On Monday, we had the first declared snow day at this institution in eleven years, a combination of good fortune and sheer cussedness in the face of the moderate elements. But a new provost and fourteen-odd inches of snow kept us out yesterday. Today, we were back on, despite some lingering treacherous conditions.
Faculty had been urged to exercise consideration for students who might have a difficult commute, but I hate that particular judgment call. Nothing worse than getting an email from a student that they can't make it to campus, only to see them at the gym right after class. So on such days (when I can afford it on the syllabus) I take a different tack, and send an email to tell students that while I will be having class, I will not be taking attendance. I remind them of the value of the material, but the way I structure my syllabi, rarely is the material of any given day "must-know."
In effect, the day is a free absence, and the students who end up coming to class are the students who actually want to be there. No surprise, then, that the postmodernism class saw about 1/3 attendance, while the amazing survey from heaven saw 2/3 attendance (and many of those who missed were the less-engaged in this highly-engaged group).

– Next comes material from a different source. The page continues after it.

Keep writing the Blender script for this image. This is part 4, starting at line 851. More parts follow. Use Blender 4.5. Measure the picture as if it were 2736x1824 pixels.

But the ones who were there in the postmodern class ended up making it a banner day there. We were talking about Ashbery's "What is Poetry" and "Paradoxes and Oxymorons" both highly playful poems that play around with the way that language functions as pure sign. In fact, one student mentioned the ideas of Derrida (though she could not remember the name), which prompted a quick explanation of differance, in a 200-level class. As importantly, contemporary poetry is not my bag, so while I had a few bon mots to offer, I struggle through his poetry just as much as they do, and so the interpretation they arrived at as a class was ultimately more convincing (or at least more interesting, and maybe both) than the one I'd walked in with.
These were the last texts in a unit on textual play (Borges, Barth, Calvino, Stoppard, Ashbery), and we ended with a casual discussion of simply "what you thought of these texts taken as a group." The discussion ranged far and wide, and touched on nihilism, readerly vs. writerly texts, and the place of pain and anguish within formal play. And I suspect that this was due as in large part to who was not there as to who was not.
This is not so much a dig on those students who might be bringing the class down as it is a reminder of the intellectual joy that arises when you know that the people in the room want to be in the room.
1 comment:
That is a brilliant solution, Horace, and I'm stealing it post-haste. I get so tired of fielding "please excuse my absence" e-mails this time of year...this is an easy, proactive way of preempting them.